This Is Not an Atlas. A Global Collection of Counter-Cartographies, edited by kollektiv orangotango+. Published by transcript Verlag.
“More indigenous territory has been claimed by maps than by guns. This assertion has its corollary: more indigenous territory can be defended and reclaimed by maps than by guns.”
— Bernard Nietschmann, geographer
In 2015, the group of critical geographers kollektiv orangotango launched a call for critical maps in English, German and Spanish. They received nearly 150 submissions from all over the world and selected about a third of them for This Is Not an Atlas.
The book is a collection of maps but it is not an atlas. Unlike traditional cartography, it doesn’t pretend to be a paragon of objectivity. It recognizes, right from the start, that maps are always political.

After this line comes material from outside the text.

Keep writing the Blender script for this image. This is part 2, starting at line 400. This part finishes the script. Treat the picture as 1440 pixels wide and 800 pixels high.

The contributions are counter-cartographies. They visualize social injustices, environmental destruction and territorial struggles. However, because counter-cartographies are anchored in a tradition of post-colonial practices of mapping back, they don’t stop at making unbalances of power visible, they go further: they act as springboards for critical thinking, emancipation, coordination and resistance.
Inside This Is Not An Atlas, you’ll discover an online mapping platform that helps migrants organise their journey across the Mediterranean sea and communicate any violations of their rights; a documentation of the rampant human rights violations by the State police in Rio de Janeiro’s Favelas; maps that help participants of protests find their way in unfamiliar cities; an anti-eviction project that documents real estate speculation in and beyond the San Francisco Bay Area; a series of maps that help strengthen social movements of traditional peoples and communities living in the Amazon; a crowdsourcing project that provide citizens in an Indian megacity with a much-needed map of public toilets; an HarassMap that anonymously crowdsource incidents of sexual harassment all over Egypt; an interactive street map of the squatting movement in Berlin; a free community-based project that does justice to the vibrant neighbourhood of Kibera in Nairobi, etc. And of course many cases of ecological conflicts across the world documented on the Environmental Justice Atlas platform.
The works selected demonstrate that counter-cartography has a role to play locally and internationally. In the Global South and in the Global North.
The two projects i found most compelling illustrate that you don’t need sophisticated technologies to visualize a territory:
The Bourj Al Shamali camp In Lebanon houses some 22,000 Palestinian refugees. An urban agriculture pilot project revealed that no map of the camp was available to its inhabitants. The only maps that exist are kept secret by international organisations for security reason.
The solution was self-mapping using a digital camera and a helium-filled balloon to make aerial photography of the settlement. The approach was very low tech but it had the advantage of being less threatening than using drones
From Afghanistan to France sketches a trail of exile of a refugee leaving his country to reach France. It was created by an asylum seeker who drew the map from “below”, from a walking point of view that subverts the conventional maps of migrations and nation states.
All these maps are not only informative, they are also meant to be sources of inspiration. That’s why the second part of the publication provides insights, methodologies and resources to help individuals and communities organise sessions of collective mapping and to engage into territorial creative activism. If that were not generous enough, the website of This Is Not an Atlas also provides readers with all the maps and even the ebook for you to download and share for free. It is published under the Creative Commons license.